GST enforcement: A fine balance in catching fraud, not harassing taxpayers

Categories: GST Recent News

It’s a tough balancing act for the Central government.

After giving leeway in the initial years, the Centre in November 2020 started a drive to deal with fraud and evasion

It’s a tough balancing act for the Central government. On the one hand, it is dealing with fraudulent activities of over Rs. 50,000 crore related to goods and services tax (GST). On the other hand, it is facing criticism for the stringent measures it has taken to curb fraud because it could increase the compliance burden for honest taxpayers.

After giving leeway in the initial years, the Centre in November 2020 started a drive in coordination with the states to deal with fraud and evasion. In the past 18 months, it has detected fake input tax credit (ITC) of over Rs. 50,000 crore.

The amount is astounding. Stakeholders and tax experts have applauded the efforts and the due diligence that went into it. The recovery, however, is below the anticipated levels. So far, the government has got Rs. 2,500 crore from the drive, following the booking of more than 6,700 cases and detaining over 600 people.

The government has tightened GST norms.
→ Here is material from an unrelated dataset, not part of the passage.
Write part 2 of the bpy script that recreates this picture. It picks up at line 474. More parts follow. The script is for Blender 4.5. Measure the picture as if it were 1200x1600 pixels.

But some of the changes have caused “inconvenience” to taxpayers, to say the least.

It might be mentioned here that for 11 months in a row, GST collection has been above Rs. 1 trillion, and the key factor that has contributed to this has been effective action against errant taxpayers.

Anti-evasion measures

Early this year the government made changes such as a higher rate for footwear and making online restaurant aggregators such as Swiggy and Zomato pay GST on the services provided through them. The nodal department the Central Board of Indirect Taxes & Customs (CBIC) has toughened GST rules on outward supplies. It has now become vital that the outward supplies in the GSTR-1 and GSTR-3B match.

It seems there is more to come. The GST regime is expected to see an overhaul with a ministerial panel, set up by the GST Council, proposing a slew of data analytics-led enforcement and registration measures to plug leakages and boost collection. The eight-member panel, headed by Maharashtra Deputy Chief Minister Ajit Pawar, is learnt to have prepared a report, which could be taken up by the Council in its upcoming meeting. The panel is believed to have suggested ways to identify fake invoices, dubious transactions, and high-risk taxpayers by using data analytics and machine learning. The proposed measures include biometric verifications and physical verifications of premises of high-risk businesses flagged by the system as a prerequisite for registration.

The panel has recognised integrating government databases is required to keep errant taxpayers in check. It is learnt to have proposed validating bank accounts through the National Payments Corporation of India (NPCI) data.